15 June 2022
May 2022

Commentary by
Jerry del Missier
“Inflation is the parent of unemployment and the unseen robber of those who have saved.” Margaret Thatcher
In May central banks swung into action as the Fed raised interest rates by .50% while the Bank of England moved by .25%. Both moves had been widely expected. While inflation remained elevated concerns started to shift towards slowing growth and the first serious signs of recession risk, which now seems very likely in 2023. In the meantime, a number of governments sought to introduce fiscal support measures to overcome consumer price hikes, putting more paper money in the hands of those who have suffered because of declines in the value of their…er…paper money. Elsewhere, legislative price caps were mooted in the US Congress, oblivious to the deleterious impact these have had elsewhere, while there was little sign that many of the structural issues underpinning current problems will disappear quickly.
Volatility continued in markets, with crypto assets leading the way as BTC fell 18%, which then spilled over into technology assets. In the meantime, USTs treaded water while in Europe German bond yields rose .15%, with peripheral spreads widening in anticipation of the upcoming ECB meeting where rate policy and bond buying programs will be discussed. European financial equities bounced in May against the trend, while credit underperformed, continuing recent trend. Against this backdrop the fund’s A shares dropped -2.04%, largely driven by declines in credit assets due to the underperformance of second-tier names, despite fairly defensive positioning.

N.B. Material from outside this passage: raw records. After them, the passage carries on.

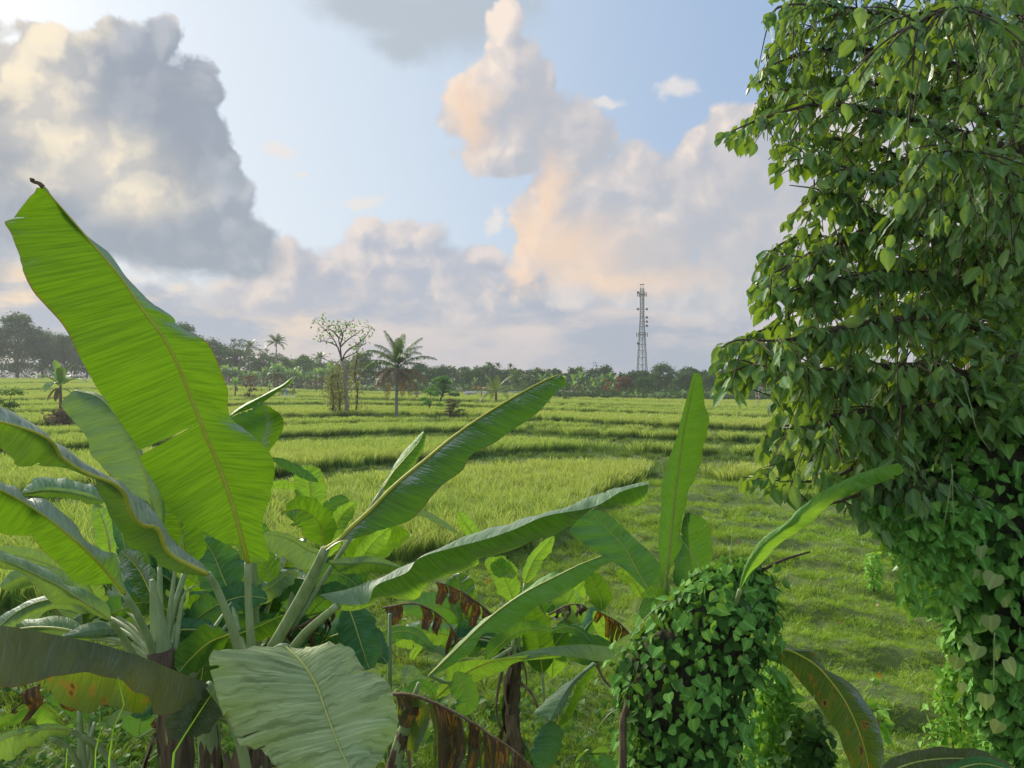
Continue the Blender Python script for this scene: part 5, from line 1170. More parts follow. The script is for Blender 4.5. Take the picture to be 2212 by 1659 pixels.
lp, lo, ld = map(np.array, (lp, lo, ld)); lo[:, 1] -= 0.5; lo[:, 2] += 0.45
Rm = frames(ld, lo); sz = r.uniform(0.06, 0.135, len(lp)) * np.interp(topx(lp)[:, 1], [0, 500, 900], [0.85, 1.0, 1.15])
tips = topx(lp + Rm[:, :, 1] * sz[:, None] * 0.5); ok = in_poly(tips[:, 0], tips[:, 1] - 8, MASK) & in_poly(topx(lp)[:, 0], topx(lp)[:, 1], MASK)
lp, Rm, sz, tips = lp[ok], Rm[ok], sz[ok], tips[ok]
vis = (tips[:, 0] < 2230) & (tips[:, 1] > -20)
score = sz / lp[:, 1] * np.where(vis, 1, 0) * np.where(tips[:, 0] < 1980, 1.4, 1.0)
order = np.argsort(-score)
tm_ = [mesh_of(leaf_shape('oval', 30 + i), 'tree_leaf', M_TREELEAF) for i in range(7)]
for i in order[:300]: piece('leaf', tm_[int(i) % 7], TR, to_matrix(lp[i], Rm[i], sz[i] * 1.08))
rest = order[300:]
print('tree leaves', len(lp))
b = MB(); mass(b, leaf_shape('oval', 33), lp[rest[::2]], Rm[rest[::2]], sz[rest[::2]]); mass(b, leaf_shape('oval', 36), lp[rest[1::2]], Rm[rest[1::2]], sz[rest[1::2]])
tag(b.build('foliage', M_TREELEAF, TR), kind='stuff')
# the deeper part of the crown, right of the limbs
INNER = [(1900, -80), (1860, 60), (1900, 200), (1870, 330), (1960, 420), (1900, 560), (1830, 640), (1850, 760), (1880, 830), (1960, 870), (1990, 1000), (1920, 1060), (2010, 1150), (2420, 1150), (2420, -80)]
n = 5200; px = r.uniform(1760, 2420, n); py = r.uniform(-80, 1150, n); ok = in_poly(px, py, INNER)
cl = np.sin(px * 0.021 + 1.3 * np.sin(py * 0.017)) * np.sin(py * 0.027 + 1.1 * np.sin(px * 0.013)); dens = np.clip((px - 1830) / 330, 0.12, 1) * (0.55 + 0.6 * cl) + 0.25 * (px > 2080)
ok &= r.uniform(0, 1, n) < dens; px, py = px[ok], py[ok]; n = len(px); d_ = r.uniform(5.6, 7.6, n)
P_ = np.stack([(px - W / 2) / F * d_, d_, CZ - (py - HOR) / F * d_], 1)
O_ = unit(np.stack([r.normal(-0.2, .6, n), r.normal(-0.6, .5, n), r.normal(.3, .4, n)], 1))
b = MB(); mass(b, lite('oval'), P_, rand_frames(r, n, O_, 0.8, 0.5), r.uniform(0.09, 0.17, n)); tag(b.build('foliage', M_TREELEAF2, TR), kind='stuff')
n2 = 1500; px = r.uniform(2040, 2260, n2); py = r.uniform(-60, 900, n2); d_ = r.uniform(4.7, 5.3, n2)
ok = r.uniform(0, 1, n2) < 0.55 + 0.45 * np.sin(px * .03 + 2 * np.sin(py * .02)); px, py, d_ = px[ok], py[ok], d_[ok]; px = np.r_[px, r.normal(2190, 34, 420)]; py = np.r_[py, r.uniform(560, 930, 420)]; d_ = np.r_[d_, r.uniform(4.85, 5.2, 420)]; n2 = len(px)
P2_ = np.stack([(px - W / 2) / F * d_, d_, CZ - (py - HOR) / F * d_], 1); O2_ = unit(np.stack([r.normal(-0.2, .6, n2), r.normal(-0.7, .5, n2), r.normal(.3, .4, n2)], 1))
b = MB(); mass(b, lite('oval'), P2_, rand_frames(r, n2, O2_, 0.7, 0.6), r.uniform(0.06, 0.13, n2)); tag(b.build('foliage', M_TREELEAF, TR), kind='stuff')
b = MB()
for k in range(90):
    p0 = P_[int(r.integers(0, n))]; a = unit(np.array([r.normal(-0.8, .5), r.normal(0, .4), r.normal(0, .5)])); s_ = np.linspace(0, 1, 6)[:, None]
    b.tube(p0 + a * s_ * r.uniform(0.4, 1.1) - np.array([0, 0, 0.15]) * s_ ** 2, np.linspace(0.010, 0.003, 6), 4)
tag(b.build('twigs', M_TWIG, TR), kind='stuff')

# --- vine hanging over the trunk of that tree
V_L = [(820, 2010), (900, 1985), (1000, 1935), (1100, 1925), (1150, 1950), (1250, 1990), (1290, 2045), (1400, 2075), (1480, 2110), (1560, 2130), (1640, 2185), (1800, 2200), (2250, 2215)]
V_R = [(820, 2290), (1000, 2330), (1200, 2370), (1400, 2390), (1600, 2350), (2250, 2300)]
dV = 5.15
VN = thing('climbing_vine', (tw[0][0] - 0.05, tw[0][1] - 0.35, g0), 'heart leaved vine curtain wrapped round the trunk of the right hand tree', 'vine')
b = MB(); rings = []
for y in np.linspace(800, 2245, 50):
    l = np.interp(y, *zip(*V_L)); r_ = np.interp(y, *zip(*V_R)); a = V3(l, y, dV + 0.3); c_ = V3(r_, y, dV + 0.3); cen = (a + c_) / 2
    rad = np.linalg.norm(c_ - a) / 2 * 0.72; q = np.arange(20) * 2 * math.pi / 20; rd = rad * (1 + 0.16 * np.sin(q * 3 + y * 0.013) + 0.07 * np.sin(q * 8 + y * 0.05))
    rings.append(np.stack([cen[0] + rd * np.cos(q), cen[1] + 0.45 * rd * np.sin(q), np.full(20, cen[2])], 1))
b.grid(np.stack(rings), closed=True); b.build('stem_tangle', M_CORE, VN)
def vpoints(r, n, y0, y1, back=False): return column_points(r, n, V_L, V_R, dV + 0.25, y0, y1, 0.6, back)
P_, O_ = vpoints(r, 900, 900, 1670); tp = topx(P_); k_ = np.where(tp[:, 0] < 2225)[0][:300]
Rm = rand_frames(r, 900, O_); vp_ = [mesh_of(leaf_shape('heart', 50 + i), 'vine_leaf', M_VINEPALE) for i in range(3)]
PALE = [(2110, 1230), (2150, 1240), (2170, 1290), (2140, 1330), (2085, 1375), (2115, 1395), (2150, 1400), (2070, 1420), (2175, 1425), (2060, 1310), (2130, 1500), (2160, 1560), (2075, 1475), (2105, 745), (2140, 760), (2090, 735), (2120, 1180)]
for i in k_:
    piece('leaf', vm_[int(i) % 5], VN, to_matrix(P_[i] + O_[i] * r.uniform(0, 0.06), Rm[i], r.uniform(0.05, 0.12)))
for j, (x, y) in enumerate(PALE):
    p_ = V3(x, y, 4.78 + 0.1 * r.uniform()); M3 = frames(np.array([[r.normal(0, .5), r.normal(-.1, .3), -1.0]]), np.array([[r.normal(0, .5), -1.0, r.normal(.4, .3)]]))[0]
    piece('leaf', vp_[j % 3], VN, to_matrix(p_, M3, r.uniform(0.07, 0.115)))
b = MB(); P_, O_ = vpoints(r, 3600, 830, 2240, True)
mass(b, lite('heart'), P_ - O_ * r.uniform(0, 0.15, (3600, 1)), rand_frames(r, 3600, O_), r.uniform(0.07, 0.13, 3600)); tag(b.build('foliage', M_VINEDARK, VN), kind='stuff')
b = MB(); P_, O_ = vpoints(r, 900, 850, 2240)
mass(b, lite('heart'), P_, rand_frames(r, 900, O_), r.uniform(0.06, 0.12, 900)); tag(b.build('foliage', M_VINELEAF, VN), kind='stuff')
# trailing foliage fringe between the crown and the paddock
n = 900; px = r.uniform(1850, 2120, n); py = r.uniform(1080, 1320, n); ok = in_poly(px, py, [(1860, 1090), (1900, 1150), (1940, 1230), (1960, 1330), (2040, 1340), (2120, 1250), (2120, 1080)]); px, py = px[ok], py[ok]; n = len(px)
d_ = r.uniform(4.9, 5.3, n); P_ = np.stack([(px - W / 2) / F * d_, d_, CZ - (py - HOR) / F * d_], 1)
O_ = unit(np.stack([r.normal(-.3, .5, n), r.normal(-.8, .3, n), r.normal(.3, .3, n)], 1)); b = MB(); mass(b, lite('heart'), P_, rand_frames(r, n, O_), r.uniform(0.05, 0.11, n)); tag(b.build('foliage', M_VINELEAF, VN), kind='stuff')
q = spline([V3(2080, 820, 4.7), V3(2098, 880, 4.7), V3(2110, 930, 4.7), V3(2140, 975, 4.7)], 14); b = MB(); b.tube(q, np.linspace(0.004, 0.0015, 14), 5); b.build('runner', M_PET, VN)
for i in range(3):
    x0 = r.uniform(1960, 2190); y0 = r.uniform(900, 1400); s_ = np.linspace(0, 1, 8)[:, None]; p0 = V3(x0, y0, 4.85)
    b = MB(); b.tube(p0 + np.array([r.normal(0, .15), -.05, -1.0]) * s_ * r.uniform(.2, .5), np.linspace(0.004, 0.002, 8), 5); b.build('runner', M_PET, VN)
# bushy growth at the foot of the vine, right edge of the paddock
shrub('shrub', 'tangle of light green weeds at the left foot of the vine curtain', 'shrub', 2080, 1400, 0, 70, 7.0, bright, 0.07, 1100, 'heart', 12)
shrub('shrub', 'dark undergrowth below the vine curtain in the bottom right corner', 'shrub', 2190, 1570, 0, 90, 5.9, M_VINELEAF, 0.09, 800, 'heart', 13)

# leafy undergrowth beneath the banana plants
n = 9000; px = r.uniform(-150, 1330, n); d_ = r.uniform(5.6, 10.5, n); X = (px - W / 2) / F * d_; keep = (wob(X, d_, 0.7) > -0.35) & (r.uniform(0, 1, n) < np.interp(px, [0, 700, 1330], [1, .55, .22])); X, d_ = X[keep], d_[keep]; n = len(X)
P_ = np.stack([X, d_, ground(X, d_) + r.uniform(0.02, 0.42, n) * (0.6 + 0.5 * wob(X, d_, 0.5))], 1)
O_ = unit(np.stack([r.normal(0, .5, n), r.normal(-.3, .5, n), np.ones(n)], 1)); b = MB(); mass(b, lite('heart'), P_, rand_frames(r, n, O_, 0.2, 0.9), r.uniform(0.05, 0.13, n))
tag(b.build('undergrowth', simple_leaf('undergrowth_leaf', [(0.03, 0.08, 0.02), (0.06, 0.15, 0.03), (0.10, 0.22, 0.04)], (0.2, 0.4, 0.03), .3, .3, .5)), 'dark leafy undergrowth on the ground beneath the banana plants', None, None, 'stuff')
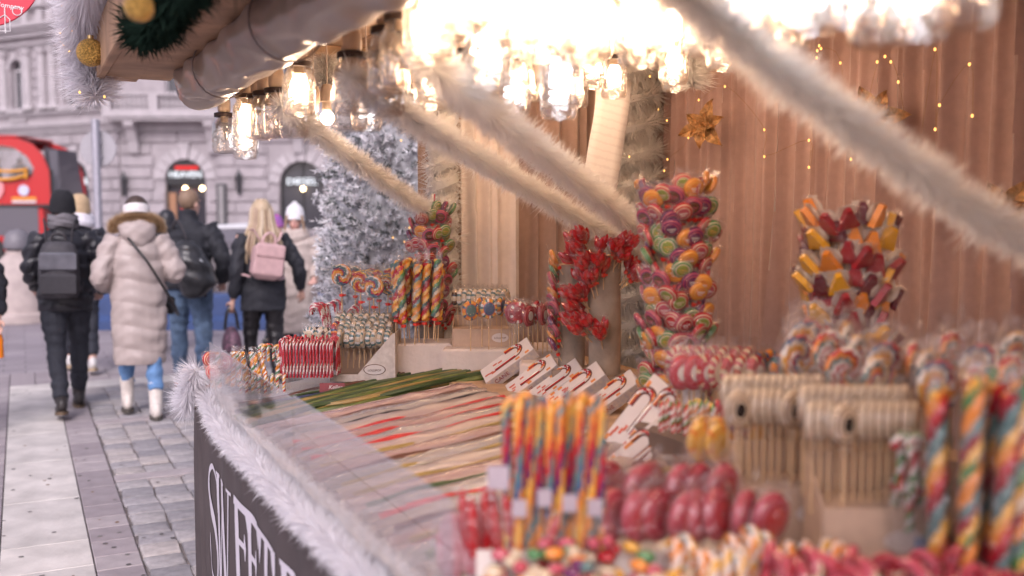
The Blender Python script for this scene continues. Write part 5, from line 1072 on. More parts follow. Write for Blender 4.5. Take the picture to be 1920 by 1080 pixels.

Looking forward current volatile conditions will likely be with us until we get clarity on pace and scope of rate hikes and the impact on market positioning. As mentioned previously, it is our view that the degree of tightening required to tip the economy into recession – at least in Europe – is not significant and therefore risk of credit market overshoot is high. Equally, one must not underestimate the potential scale of the market adjustment taking place with the reduction of excess liquidity. We plan to remain defensive while tactically managing exposures going into the summer months.